Wall Street Journal Article About Student Journalists Makes Me Mad

A recent article in The Wall Street Journal argues that student journalists who report negative news about university sports teams at times have it tough.

The piece’s co-authors write in the nut graf, “[I]f history is any guide, this sort of reporting takes more nerve than you might think.  Student reporters who paint a school’s sports teams in a negative light have faced ridicule and social isolation. Some have been fired from their posts.”

Fine.  A fair thesis.  The maddening part: It is built on scant evidence and superficial reporting.  After reading the article, I am unconvinced on any level that what the paper is presenting as a trend is true.

The piece offers six examples to supposedly flesh out its firing, ridicule, and social isolation points.  Only one mentions a firing, and it is justified.  Meanwhile, allusions to “ridicule and social isolation” are, frankly, lame.

The WSJ reporters cherry-picked a few high-profile incidents involving coaches and fans getting mad at student journos in recent years for their critical reporting.  There is no mention that these are EXTRAORDINARY incidents– outliers, not the norm. There is no mention of the many professional journos that coaches and fans have gotten similarly mad at over the years (meaning this is not just a student journalist problem).

There is only a tiny bit of explanation offered as to how the coaches’ and fans’ behavior toward the student journos differs at all from their behavior toward professional journos (AKA why are you writing about just student journos here?).
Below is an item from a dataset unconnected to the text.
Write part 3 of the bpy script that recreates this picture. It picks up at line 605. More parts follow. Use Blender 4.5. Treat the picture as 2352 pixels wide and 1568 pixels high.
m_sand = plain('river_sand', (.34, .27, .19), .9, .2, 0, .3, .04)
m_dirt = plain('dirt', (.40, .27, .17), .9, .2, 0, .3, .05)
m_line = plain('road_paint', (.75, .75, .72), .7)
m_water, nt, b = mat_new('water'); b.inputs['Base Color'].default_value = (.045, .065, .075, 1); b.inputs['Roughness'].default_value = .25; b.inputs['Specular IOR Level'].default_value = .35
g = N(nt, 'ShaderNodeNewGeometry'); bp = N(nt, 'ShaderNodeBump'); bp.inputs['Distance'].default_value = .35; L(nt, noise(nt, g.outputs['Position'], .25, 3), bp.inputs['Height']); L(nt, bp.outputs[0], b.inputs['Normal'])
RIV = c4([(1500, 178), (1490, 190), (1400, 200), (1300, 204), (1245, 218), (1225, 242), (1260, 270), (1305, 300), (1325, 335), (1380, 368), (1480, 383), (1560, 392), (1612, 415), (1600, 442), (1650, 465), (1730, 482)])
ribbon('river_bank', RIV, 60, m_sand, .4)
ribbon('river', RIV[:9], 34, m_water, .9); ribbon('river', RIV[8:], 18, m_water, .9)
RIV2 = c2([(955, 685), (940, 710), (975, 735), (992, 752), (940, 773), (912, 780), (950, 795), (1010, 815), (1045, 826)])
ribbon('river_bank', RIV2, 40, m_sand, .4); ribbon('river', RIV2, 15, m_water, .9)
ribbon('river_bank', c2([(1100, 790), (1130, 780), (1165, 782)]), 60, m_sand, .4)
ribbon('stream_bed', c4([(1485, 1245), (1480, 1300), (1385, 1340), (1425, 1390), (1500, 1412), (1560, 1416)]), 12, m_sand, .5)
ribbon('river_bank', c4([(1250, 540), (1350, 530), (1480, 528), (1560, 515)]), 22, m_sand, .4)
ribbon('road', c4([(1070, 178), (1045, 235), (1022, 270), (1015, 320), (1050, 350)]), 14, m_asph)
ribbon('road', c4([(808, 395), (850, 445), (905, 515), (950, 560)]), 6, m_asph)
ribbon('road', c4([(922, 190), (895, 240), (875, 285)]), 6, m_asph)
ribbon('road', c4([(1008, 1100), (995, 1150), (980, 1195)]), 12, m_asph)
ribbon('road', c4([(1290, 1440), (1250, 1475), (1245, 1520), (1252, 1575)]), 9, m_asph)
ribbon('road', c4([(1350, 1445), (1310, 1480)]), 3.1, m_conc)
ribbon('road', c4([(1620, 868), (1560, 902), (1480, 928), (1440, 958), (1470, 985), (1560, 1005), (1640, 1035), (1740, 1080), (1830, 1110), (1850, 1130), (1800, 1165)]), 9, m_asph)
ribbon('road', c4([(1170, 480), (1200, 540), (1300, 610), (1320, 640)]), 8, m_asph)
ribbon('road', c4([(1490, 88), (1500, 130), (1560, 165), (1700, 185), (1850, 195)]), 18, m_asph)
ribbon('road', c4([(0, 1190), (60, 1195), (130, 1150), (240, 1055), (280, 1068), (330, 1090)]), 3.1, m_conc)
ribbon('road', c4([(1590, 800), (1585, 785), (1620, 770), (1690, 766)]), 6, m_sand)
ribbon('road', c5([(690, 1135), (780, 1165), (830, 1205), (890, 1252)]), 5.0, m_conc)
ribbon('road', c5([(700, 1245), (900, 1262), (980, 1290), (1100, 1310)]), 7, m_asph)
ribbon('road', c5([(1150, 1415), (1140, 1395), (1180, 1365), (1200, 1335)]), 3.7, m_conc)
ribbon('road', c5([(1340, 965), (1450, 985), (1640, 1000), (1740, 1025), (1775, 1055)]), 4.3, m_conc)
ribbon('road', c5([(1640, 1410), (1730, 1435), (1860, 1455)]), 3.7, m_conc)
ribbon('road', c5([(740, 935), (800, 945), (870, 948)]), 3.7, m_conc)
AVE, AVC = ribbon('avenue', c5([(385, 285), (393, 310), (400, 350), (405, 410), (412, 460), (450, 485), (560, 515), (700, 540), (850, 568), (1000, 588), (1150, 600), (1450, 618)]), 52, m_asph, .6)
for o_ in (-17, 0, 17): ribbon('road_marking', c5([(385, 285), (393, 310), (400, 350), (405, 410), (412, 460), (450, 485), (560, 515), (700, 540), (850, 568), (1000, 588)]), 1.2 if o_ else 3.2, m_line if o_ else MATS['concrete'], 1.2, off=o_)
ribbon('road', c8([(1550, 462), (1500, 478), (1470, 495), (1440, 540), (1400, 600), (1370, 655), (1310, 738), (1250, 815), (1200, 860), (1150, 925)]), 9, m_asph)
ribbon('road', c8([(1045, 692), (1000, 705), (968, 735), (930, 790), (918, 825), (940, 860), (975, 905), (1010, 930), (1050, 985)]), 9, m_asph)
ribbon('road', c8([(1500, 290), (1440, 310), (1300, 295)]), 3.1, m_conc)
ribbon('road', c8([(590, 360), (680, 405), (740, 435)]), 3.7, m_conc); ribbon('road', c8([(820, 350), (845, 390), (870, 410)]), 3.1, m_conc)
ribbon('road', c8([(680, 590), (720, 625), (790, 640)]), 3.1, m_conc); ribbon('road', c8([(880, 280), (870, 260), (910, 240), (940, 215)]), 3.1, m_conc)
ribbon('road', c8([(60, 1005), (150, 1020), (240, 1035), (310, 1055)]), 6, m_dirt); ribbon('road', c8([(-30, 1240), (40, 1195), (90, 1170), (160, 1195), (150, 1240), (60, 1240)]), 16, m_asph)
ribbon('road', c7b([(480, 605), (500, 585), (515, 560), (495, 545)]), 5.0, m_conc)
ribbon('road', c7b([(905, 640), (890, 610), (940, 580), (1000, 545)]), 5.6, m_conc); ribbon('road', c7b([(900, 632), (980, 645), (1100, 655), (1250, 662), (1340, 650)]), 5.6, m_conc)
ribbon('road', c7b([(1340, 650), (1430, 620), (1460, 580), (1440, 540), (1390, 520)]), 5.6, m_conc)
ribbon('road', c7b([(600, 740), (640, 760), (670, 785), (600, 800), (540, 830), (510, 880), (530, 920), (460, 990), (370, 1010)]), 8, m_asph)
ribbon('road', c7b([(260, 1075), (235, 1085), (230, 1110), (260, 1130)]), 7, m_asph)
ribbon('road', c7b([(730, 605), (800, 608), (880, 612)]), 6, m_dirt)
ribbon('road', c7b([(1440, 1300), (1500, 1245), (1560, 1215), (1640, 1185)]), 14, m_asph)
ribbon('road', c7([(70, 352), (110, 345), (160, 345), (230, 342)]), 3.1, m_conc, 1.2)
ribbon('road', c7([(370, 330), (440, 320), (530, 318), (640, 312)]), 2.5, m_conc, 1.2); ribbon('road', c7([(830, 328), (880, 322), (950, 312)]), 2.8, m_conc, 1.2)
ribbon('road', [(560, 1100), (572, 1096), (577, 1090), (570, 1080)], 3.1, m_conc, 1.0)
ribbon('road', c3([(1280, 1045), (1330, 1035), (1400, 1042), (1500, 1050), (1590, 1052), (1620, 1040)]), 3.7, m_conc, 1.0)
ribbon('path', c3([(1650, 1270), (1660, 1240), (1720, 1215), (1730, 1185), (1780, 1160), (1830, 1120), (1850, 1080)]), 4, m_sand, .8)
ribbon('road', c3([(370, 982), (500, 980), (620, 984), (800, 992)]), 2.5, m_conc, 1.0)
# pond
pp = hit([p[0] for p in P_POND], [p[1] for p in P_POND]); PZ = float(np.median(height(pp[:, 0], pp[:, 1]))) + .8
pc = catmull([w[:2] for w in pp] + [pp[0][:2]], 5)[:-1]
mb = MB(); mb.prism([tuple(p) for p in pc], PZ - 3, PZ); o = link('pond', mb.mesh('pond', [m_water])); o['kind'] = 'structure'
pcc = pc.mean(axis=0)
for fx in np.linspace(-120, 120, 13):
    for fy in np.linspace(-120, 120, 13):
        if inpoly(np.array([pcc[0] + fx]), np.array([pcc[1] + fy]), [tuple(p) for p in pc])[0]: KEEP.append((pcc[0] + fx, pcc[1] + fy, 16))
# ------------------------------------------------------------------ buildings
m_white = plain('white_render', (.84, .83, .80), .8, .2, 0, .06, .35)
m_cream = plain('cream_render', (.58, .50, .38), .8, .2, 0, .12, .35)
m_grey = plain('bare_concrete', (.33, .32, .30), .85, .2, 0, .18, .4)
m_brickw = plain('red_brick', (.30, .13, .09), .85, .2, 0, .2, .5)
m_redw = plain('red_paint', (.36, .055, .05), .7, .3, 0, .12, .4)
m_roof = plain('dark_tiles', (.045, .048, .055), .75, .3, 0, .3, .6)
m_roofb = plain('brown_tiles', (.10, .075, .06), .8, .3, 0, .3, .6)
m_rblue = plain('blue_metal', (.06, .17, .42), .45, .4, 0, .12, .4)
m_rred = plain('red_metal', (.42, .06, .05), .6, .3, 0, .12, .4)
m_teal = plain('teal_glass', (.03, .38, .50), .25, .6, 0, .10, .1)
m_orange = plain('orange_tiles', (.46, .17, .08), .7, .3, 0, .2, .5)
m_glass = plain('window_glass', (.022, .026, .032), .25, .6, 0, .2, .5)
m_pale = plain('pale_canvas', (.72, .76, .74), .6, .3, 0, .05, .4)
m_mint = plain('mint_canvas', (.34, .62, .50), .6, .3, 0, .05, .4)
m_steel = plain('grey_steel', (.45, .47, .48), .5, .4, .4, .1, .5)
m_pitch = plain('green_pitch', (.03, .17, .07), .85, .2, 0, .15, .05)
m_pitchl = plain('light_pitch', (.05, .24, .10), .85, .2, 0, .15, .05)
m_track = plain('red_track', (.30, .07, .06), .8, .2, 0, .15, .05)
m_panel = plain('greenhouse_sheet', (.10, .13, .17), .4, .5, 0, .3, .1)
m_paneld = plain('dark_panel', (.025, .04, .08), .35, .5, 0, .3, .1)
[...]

Basically, there is a half-hearted quote from a former Duke University Chronicle editor saying it can be tough to publish something critical and then see readers the next day in class.  But even the quote is non-committal– it talks in generalities about that sort of thing happening but doesn’t offer an actual example of it happening to the Chronicle ed. or anyone else.

On top of all these shortcomings, the article also does not adequately explain how the angry coaches and fans leave student journalists feeling ridiculed and socially isolated.  The Chronicle editor said it could be “tense” but that’s it.  The Lantern editor currently being threatened at Ohio State is taking it in stride and laughing it off, at least publicly.  And all other student journos alluded to in the examples are not sought out for quotes– at times even when the coaches and athletic officials at the schools were asked to comment (which struck me as odd).

There is one example highlighted in the piece that seems to play to the reporters’ main points– the Notre Dame football student videographer death– but it’s a fallacy because it’s not really about sports.  It’s about the ethical tightrope of reporting on a student’s death and determining what’s proper to reveal and in what way.  It’s fairly powerful on its own but it does not deserve a place in a piece about negative sports reporting.

And as it stands, this piece as a whole does not deserve to be published.

A quick check of the archives reveals: The last time I was this mad with a professional piece on the student press was December 2008.